Windows Vista x86 SP1 was our test system with ATI Catalyst 8.12 drivers. The only vanilla X2 we had on hand was the X2 5000+ which runs at 2.6GHz so we down clocked our 7750 to 2.6GHz from 2.7GHz. Usually this is fairly accurate representation of what a processor with that stock clock would perform at though occasionally it is faster.
3DMark shows a good performance increase from the CPU which probably benefits heavily from the L3 cache on the Kuma processor.
We definitely weren't maxing out our Radeon 4850 at medium settings on DX9 with Crysis to lean the balance towards the CPU and it pays off in Crysis gaining 7fps over an X2 5000+.
Cinebench 10 isn't a huge difference but you do shave 13 seconds from rendering.
Cinebench saves 14 seconds with the Kuma processor.
Valve Map compilation benchmark shaves off a good 56 seconds from the rendering time thanks more than likely to again the large L3 cache and faster HyperTransport bus.
Valve's particle benchmark isn't quite as large a giving 4 more points.
With more performance comes more power taking another 20W to run at idle and 25W at load under Valve Map creation benchmark under load.

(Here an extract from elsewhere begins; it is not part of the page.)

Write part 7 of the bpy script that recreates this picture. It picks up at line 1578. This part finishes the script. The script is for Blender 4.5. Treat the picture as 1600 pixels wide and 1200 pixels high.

Cool 'n Quiet was disabled with testing.
We were able to get into Windows at 3.3GHz with a large increase of voltage bumping things up to 1.5v but it was not stable at this overclock. 3.1 or 3.2GHz is probably more reasonable overclock as with most dual cores from AMD.
Conclusion: Kuma seems like a good bump up from the previous Athlon 64 X2 dual cores though the L3 cache and higher Hypertransport bus do increase overall power consumption. We don't have retail pricing at this time but we will update the review when we see the processor at e-tailers. We wish we had time to compare this to an Intel dual core processors but unfortunately we're a bit strapped for time. This should definitely help keep AMD more competitive in the dual core arena and is a nice part to tide things over until Phenom II. Pricing: The Athlon X2 5000+ we compared the 7750 Kuma to you can pick up for an easy $59.99.